Gulf of Mexico
Grant totaling $5M will be used to repair UT Marine Science Institute campus in Port Aransas raved by hurricane. (University of Texas at Austin)

University of Texas Secures $5M Grant to Repair UT Marine Science Institute

Funds will be used to fix large laboratory building on the UT Marine Science Institute campus in Port Aransas ravaged by Hurricane Harvey.

AUSTIN, TX — The U.S. Department of Commerce's Economic Development Administration has awarded a $5 million grant to The University of Texas at Austin to repair a large laboratory building on the UT Marine Science Institute campus in Port Aransas and help establish a new Center for Coastal Ocean Science, officials said on Friday.

"The EDA has provided support for the recovery of one of our state's scientific crown jewels — UT's Marine Science Institute in Port Aransas," UT Austin President Gregory L. Fenves said in a prepared statement. "This grant will enable MSI to not only rebuild, but to reach new heights as a leader in oceanic research."

University officials reminded that Port Aransas was ravaged by Hurricane Harvey in August 2017, and two years later, recovery is still not complete. The UT Marine Science Institute sustained more than $45 million in damage, officials added. Given the center's status as the city's largest employer, officials said, what affects the institute affects the community. With the new funding, the Center for Coastal Ocean Science will contribute to recovery in Port Aransas and the larger Coastal Bend region, school officials noted.

Watch a video about the Center for Coastal Ocean Science

The Center for Coastal Ocean Science is Texas' first research facility dedicated to the understudied field of marine chemical ecology.
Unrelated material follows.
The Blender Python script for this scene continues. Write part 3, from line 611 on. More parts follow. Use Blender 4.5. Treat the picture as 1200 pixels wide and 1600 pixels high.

It will engage scientists and students from universities, industry and government to explore the chemical language of the sea and the effects of natural and human-introduced chemicals on marine life and ecosystem health.

University officials provided context: All ocean plants and creatures depend on chemical messaging for productivity and health. The study of marine chemical signals is important to assess, preserve and enrich a healthy coast. Understanding these chemical codes will lead to better evaluations and restorations when disruptions do occur, such as red tide blooms or oil spill events.

"The Center for Coastal Ocean Science will be a discovery enterprise," Robert Dickey, director of the UT Marine Science Institute, said in a prepared statement. "The products of discovery at this center will help inform decision-making to increase the productivity, resilience and the myriad socioeconomic services of our coastal waters. In short, we aim to serve and to raise awareness of the interdependency of a prosperous society and vibrant, productive marine ecosystems."

The project was made possible by regional planning efforts led by the Coastal Bend Council of Governments. The EDA funds the Coastal Bend Council of Governments to bring together the public and private sectors to create an economic development road map that strengthens the regional economy, supports private capital investment and creates jobs.

This project is funded under the Bipartisan Budget Act of 2018 (PL 115-123), in which Congress appropriated to EDA $600 million in additional Economic Adjustment Assistance (EAA) Programfunds for disaster relief and recovery as a result of Hurricanes Harvey, Irma and Maria; wildfires; and other calendar year 2017 natural disasters under the Stafford Act.

The new funding for building repairs and the establishment of the new center were announced at a ceremony in Port Aransas on Aug. 1. Taking part in the announcement at the institute were Robert Dickey, director of the UT Marine Science Institute; Dennis Alvord, deputy assistant secretary for regional affairs, Economic Development Administration; U.S. Rep. Michael Cloud, District 27; state Rep. Todd Hunter, District 32; Nueces County Judge Barbara Canales; Commissioner Brent Chesney, Nueces County Precinct 4; Wendy Moore, mayor pro tempore, City of Port Aransas; and Dean Appling, associate dean for research and facilities in UT Austin's College of Natural Sciences.